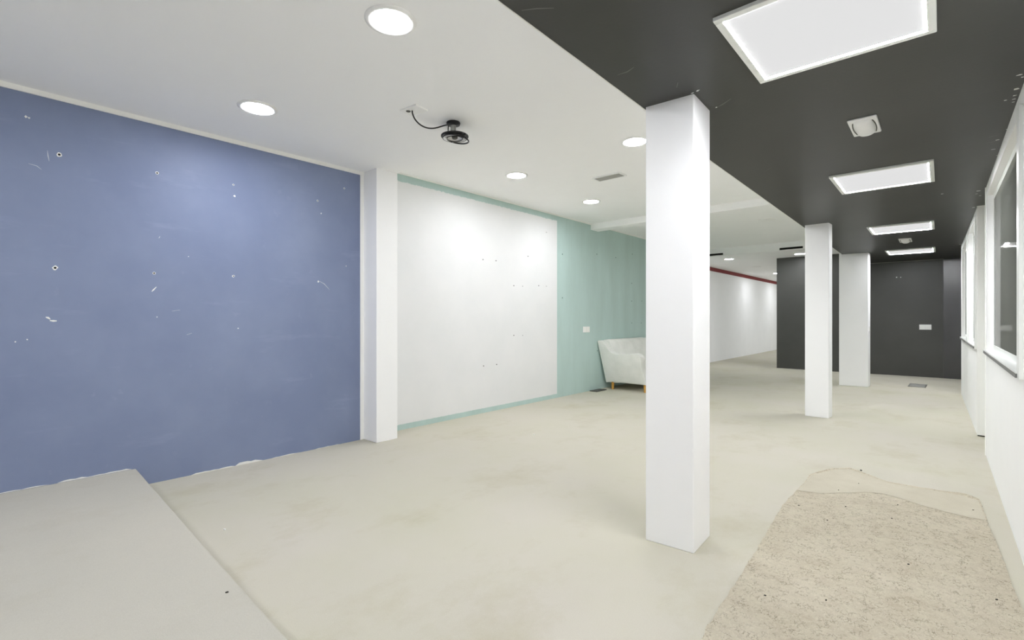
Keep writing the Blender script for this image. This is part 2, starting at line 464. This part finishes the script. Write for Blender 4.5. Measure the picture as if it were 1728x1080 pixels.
b = bmesh.new(); b.faces.new([b.verts.new((x, y, 0)) for x, y in fine])
def cut(co, no):
    bmesh.ops.bisect_plane(b, geom=b.verts[:] + b.edges[:] + b.faces[:], plane_co=co, plane_no=no)
for k in range(42): cut((0, 3.9 + k * 0.04, 0), (0, 1, 0))
for k in range(12): cut((-0.65 + k * 0.08, 0, 0), (1, 0, 0))
bmesh.ops.triangulate(b, faces=b.faces[:])
def fold_y(x): return 4.05 - 0.12 * x - 0.45 * max(0, x + 0.3) + 0.03 * math.sin(x * 9)
for f in b.faces:
    c = f.calc_center_median(); f.material_index = 0
for v in b.verts: v.co.z = floor_z(v.co.x, v.co.y) + 0.007
mb = MB(); mb.b.free(); mb.b = b
cp = mb.build('carpet_remnant', M['carpet'])
if cp.data.polygons[0].normal.z < 0: cp.data.flip_normals()
md = cp.modifiers.new('thickness', 'SOLIDIFY'); md.thickness = 0.0065; md.offset = -1
tag(cp, 'rough tan carpet remnant with ragged edges on the floor beside the right wall', 'carpet')

# pale, worn band across its far end
bx = [(1345, 829), (1360, 815), (1369, 803), (1402, 796), (1434, 796), (1456, 803), (1497, 817), (1592, 834), (1650, 847), (1657, 862), (1663, 880), (1612, 870), (1560, 856), (1520, 843), (1490, 835), (1462, 832), (1420, 834), (1380, 834)]
bp = [at_z(u, v, 0.0) for u, v in bx]; ragged = []
for p, q in zip(bp, bp[1:] + bp[:1]):
    n = max(1, int((q - p).length / 0.02))
    for k in range(n):
        j = 0.010 if k else 0
        ragged.append((p.x + (q.x - p.x) * k / n + random.uniform(-j, j) * 0.4, p.y + (q.y - p.y) * k / n + random.uniform(-j, j)))
b = bmesh.new(); b.faces.new([b.verts.new((x, y, 0)) for x, y in ragged])
for k in range(42): cut((0, 3.9 + k * 0.04, 0), (0, 1, 0))
for k in range(12): cut((-0.65 + k * 0.08, 0, 0), (1, 0, 0))
bmesh.ops.triangulate(b, faces=b.faces[:])
for v in b.verts: v.co.z = floor_z(v.co.x, v.co.y) + 0.0085
mb = MB(); mb.b.free(); mb.b = b
o = mb.build('worn_strip', M['backing'], cp)
if o.data.polygons[0].normal.z < 0: o.data.flip_normals()
if True: o['label'] = 'paler worn strip along the far end'

# ------------------------------------------------------------------ ceiling light panels over the aisle
def light_panel(cx, cy, label, wx=0.665, wy=0.68):
    t0 = thing('ceiling_light_panel', label, 'ceiling light', (cx, cy, ZK), 'square light panels in the black ceiling')
    a, b2, r = wx / 2, wy / 2, 0.030
    mb = MB()
    for x0, x1, y0, y1 in ((-a, a, -b2, -b2 + r), (-a, a, b2 - r, b2), (-a, -a + r, -b2 + r, b2 - r), (a - r, a, -b2 + r, b2 - r)):
        mb.box(x0, x1, y0, y1, -0.016, 0.002)
    mb.build('panel_frame', M['frame'], t0, bevel=0.003)
    e = 0.006; mb = MB(); A, B = a - r, b2 - r
    for x0, x1, y0, y1 in ((-A, A, -B, -B + e), (-A, A, B - e, B), (-A, -A + e, -B + e, B - e), (A - e, A, -B + e, B - e)):
        mb.box(x0, x1, y0, y1, -0.011, -0.004)
    mb.build('led_strip', M['edge'], t0)
    MB().box(-A + e, A - e, -B + e, B - e, -0.0095, -0.004).build('diffuser', M['panel'], t0)
    return t0
lp = light_panel(-0.345, 2.30, 'largest square ceiling light panel nearest the camera in the black ceiling')
for cx, cy, wy, lab in ((-0.372, 5.155, 0.735, 'square ceiling light panel just beyond the near emergency light'),
                        (-0.395, 8.14, 0.69, 'third square ceiling light panel before the small far emergency light'),
                        (-0.405, 11.05, 0.68, 'square ceiling light panel closest to the black end wall'),
                        (-0.33, -0.62, 0.68, 'square ceiling light panel behind the camera')):
    c = copy_tree(lp); c.location = (cx, cy, ZK); c['label'] = lab; c.scale.y = wy / 0.68
    if cy > 6:          # the two far panels carry stronger strips
        for ch in c.children:
            if ch.name.startswith('led_strip'):
                ch.data = ch.data.copy(); ch.data.materials[0] = M['edge_bright']

# ------------------------------------------------------------------ round downlights
def downlight(x, y, z, label, lit=True, r=0.122):
    t0 = thing('downlight', label, 'downlight', (x, y, z), 'round recessed downlights in the white ceiling')
    MB().lathe([(r * 0.80, -0.002), (r * 0.84, -0.009), (r * 0.96, -0.010), (r * 1.06, -0.004), (r * 1.07, 0.002)], 48).build('trim_ring', M['plastic'], t0, smooth=True)
    MB().lathe([(0, -0.006), (r * 0.82, -0.006), (r * 0.82, 0.001), (0, 0.001)], 48).build('diffuser', M['down'] if lit else M['plastic'], t0)
    return t0
dl = downlight(-2.08, 1.42, ZC1, 'largest round downlight nearest the camera in the white ceiling')
for x, y, z, lab in ((-3.655, 1.375, ZC1, 'round downlight in the white ceiling above the blue wall'),
                     (-2.10, 4.06, ZC2, 'round downlight half hidden behind the big near pillar'),
                     (-3.60, 4.13, ZC2, 'round downlight in front of the white painted field'),
                     (-3.63, 5.74, ZC2, 'round downlight beyond the ceiling vent near the teal wall'),
                     (-2.25, 5.70, ZC2, 'round downlight wholly behind the big near pillar'),
                     (-3.88, 12.36, ZC3, 'round downlight near the red band in the far ceiling'),
                     (-2.37, 12.40, ZC3, 'round downlight in front of the black end wall top'),
                     (-3.95, 17.29, ZC3, 'small far downlight at the black wall corner'),
                     (-3.95, 20.4, ZC3, 'far downlight hidden behind the black end wall'),
                     (-2.08, -1.35, ZC1, 'round downlight behind the camera over the platform'),
                     (-3.655, -1.35, ZC1, 'round downlight behind the camera beside the blue wall')):
    c = copy_tree(dl); c.location = (x, y, z); c['label'] = lab
downlight(-2.14, 8.72, ZC2, 'unlit round downlight beyond the ceiling beam', False)
downlight(-3.875, 14.73, ZC3, 'unlit round downlight beyond the lit one by the red band', False)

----

■ **Exercise goal**: Extract the lines exactly, please: the first line of the listing, the line with "if True: o['label']", and every line between them, but no pictures.

■ **Response to the exercise**:
Keep writing the Blender script for this image. This is part 2, starting at line 464. This part finishes the script. Write for Blender 4.5. Measure the picture as if it were 1728x1080 pixels.
b = bmesh.new(); b.faces.new([b.verts.new((x, y, 0)) for x, y in fine])
def cut(co, no):
    bmesh.ops.bisect_plane(b, geom=b.verts[:] + b.edges[:] + b.faces[:], plane_co=co, plane_no=no)
for k in range(42): cut((0, 3.9 + k * 0.04, 0), (0, 1, 0))
for k in range(12): cut((-0.65 + k * 0.08, 0, 0), (1, 0, 0))
bmesh.ops.triangulate(b, faces=b.faces[:])
def fold_y(x): return 4.05 - 0.12 * x - 0.45 * max(0, x + 0.3) + 0.03 * math.sin(x * 9)
for f in b.faces:
    c = f.calc_center_median(); f.material_index = 0
for v in b.verts: v.co.z = floor_z(v.co.x, v.co.y) + 0.007
mb = MB(); mb.b.free(); mb.b = b
cp = mb.build('carpet_remnant', M['carpet'])
if cp.data.polygons[0].normal.z < 0: cp.data.flip_normals()
md = cp.modifiers.new('thickness', 'SOLIDIFY'); md.thickness = 0.0065; md.offset = -1
tag(cp, 'rough tan carpet remnant with ragged edges on the floor beside the right wall', 'carpet')

# pale, worn band across its far end
bx = [(1345, 829), (1360, 815), (1369, 803), (1402, 796), (1434, 796), (1456, 803), (1497, 817), (1592, 834), (1650, 847), (1657, 862), (1663, 880), (1612, 870), (1560, 856), (1520, 843), (1490, 835), (1462, 832), (1420, 834), (1380, 834)]
bp = [at_z(u, v, 0.0) for u, v in bx]; ragged = []
for p, q in zip(bp, bp[1:] + bp[:1]):
    n = max(1, int((q - p).length / 0.02))
    for k in range(n):
        j = 0.010 if k else 0
        ragged.append((p.x + (q.x - p.x) * k / n + random.uniform(-j, j) * 0.4, p.y + (q.y - p.y) * k / n + random.uniform(-j, j)))
b = bmesh.new(); b.faces.new([b.verts.new((x, y, 0)) for x, y in ragged])
for k in range(42): cut((0, 3.9 + k * 0.04, 0), (0, 1, 0))
for k in range(12): cut((-0.65 + k * 0.08, 0, 0), (1, 0, 0))
bmesh.ops.triangulate(b, faces=b.faces[:])
for v in b.verts: v.co.z = floor_z(v.co.x, v.co.y) + 0.0085
mb = MB(); mb.b.free(); mb.b = b
o = mb.build('worn_strip', M['backing'], cp)
if o.data.polygons[0].normal.z < 0: o.data.flip_normals()
if True: o['label'] = 'paler worn strip along the far end'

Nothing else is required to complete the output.